女将「二晩泊まってくれるのね・・・まぁすごい荷物だね・・・ここに降ろして・・・」
荷物を預けて、草履を履いて雨の降る外に出る。

隣の喫茶店の前で、「あっくん飯食おうか?」と入って、「何頼む?」
あ:「カキ氷」
私:「・・・・そうか、じゃあお父さんもそれにするかな・・・」
二人でカキ氷を黙々と食べたのである。
食べ終わる頃には体が冷え切っており、さむいさむい・・・

二人は温泉を求めて(亀屋旅館前の)川原へ降りていくのであった。
ここんところの荒天で大分水量が増えており川原が相当狭くなっている。
川原に隙間を見つけて穴を掘る。
あ:「結構熱いね・・・」
私:ケツ半分ぐらい分のお風呂だが穴を掘りながら
  「うん、ここは良い。」・・・と穴を掘りながら極楽の境地へ入っていくのであった。

2人で黙々ニコニコと穴を掘ってそこそこの湯壷になったところで・・・
あ:「お父さん、川で泳いで来ていい?」
私:「増水してるから気をつけてね・・・本流に行くのなら一緒に行くから言えよ・・・」
・・・しばらくして、根性無しのあっくんは「水冷たいよ〜」
私:「なんだ?体ぬれて無いじゃん・・・じゃ俺も行くか・・・」と2人でザバザバ泳ぎ始めた。

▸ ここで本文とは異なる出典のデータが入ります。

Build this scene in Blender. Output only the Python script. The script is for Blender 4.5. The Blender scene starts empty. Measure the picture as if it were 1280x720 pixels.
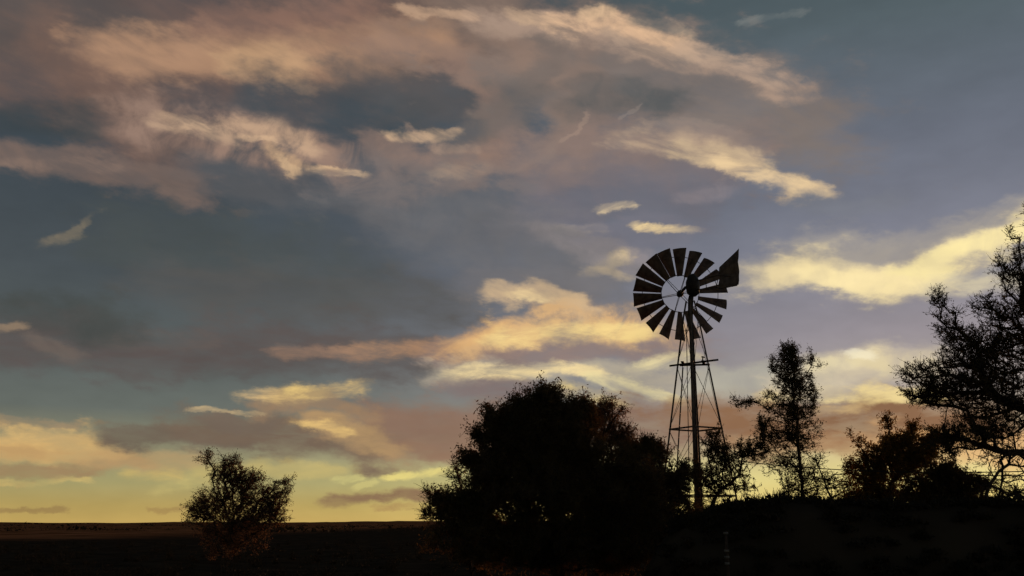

対岸の崖に飛び込みポイントがあり、あっくんはそこに行き天然の飛び込み台(岩)から川へ飛び込んで遊んだ。
僕が子供の頃、家の近くを流れる狩野川の支流で良く泳いだものである。
この川は小さい川で飛び込むほどの深さも水量もなかったが魚が豊富で良い川だった。
しかし、上流での家庭排水と養豚業、浄化槽タイプの水洗便所の普及で小学校4年生になる頃にはとても泳げるような川ではなくなった。
川でこうやって遊べるというのは本当に気持ちがいいのである。

午後2時過ぎあたりから土砂降りの雨になってきた。
二人で雨の中川原の温泉に浸かり・・・極楽極楽・・・・

・・・
しばらくして少し小降りになった。
あ:「また川入っていいかな?」
私:「ダメ!さっき土砂降りの雨が降ったじゃないか、これからどんどん川の水量が増えていく。
   もうちょっとしたらお父さんが入っても危ないぐらいの川になっているじゃないか。」
あ:不満いっぱいの顔で・・・
  「だって他の子供は川で遊んでいるじゃん。」
私:「みんな親が助けられる自信があるんじゃない?
   お父さんは泳ぎは得意なほうだけれど、この状態であっくんが流されて溺れたら助ける自身は無いな。
   あと30分もしたらお父さんも泳げないくらい危ない川になるよ・・・」
あ:「だってもう雨止んだじゃん・・・」
  ・・・川の増水の仕組みについてあっくんに説明していると・・・

おばさん:「あ!おぼれてるうちの子がおぼれてる!助けて!助けて!」
・・・と2m程上流の湯壷に居たおばさんが大騒ぎして駆け出した。

私は外していためがねを探してかけてみると、30mぐらい下流に子供が流されているようであった。
幸い、岸側に流れ着いたようで怪我も無かった様であった。
それをみて、あっくんは納得してくれた様であった・・・

しばらく湯に浸かり、宿に戻ることにする。
朝、着てきたままの格好で川湯に入ってしまったので、全身ずぶぬれである。
宿のガレージで絞れるだけ絞って宿に向う。

女将さんが荷物を部屋に入れてくれてあり、お風呂の準備も終っていた。
我々はそのまま風呂に直行したのである。
その後、宿の洗濯機で洗濯をしスッキリと蒸し暑い熊野の宿でエアコンを効かせてお昼寝をするのであった。

晩飯は、品数が多く大変満足な食事が出来た。
特に、鮎のなれ寿司が上手かったな・・・
他に、焼き魚・牛肉蒸し焼き・てんぷら・煮物・紀州の梅・・・・ああ、やっぱり極楽であった。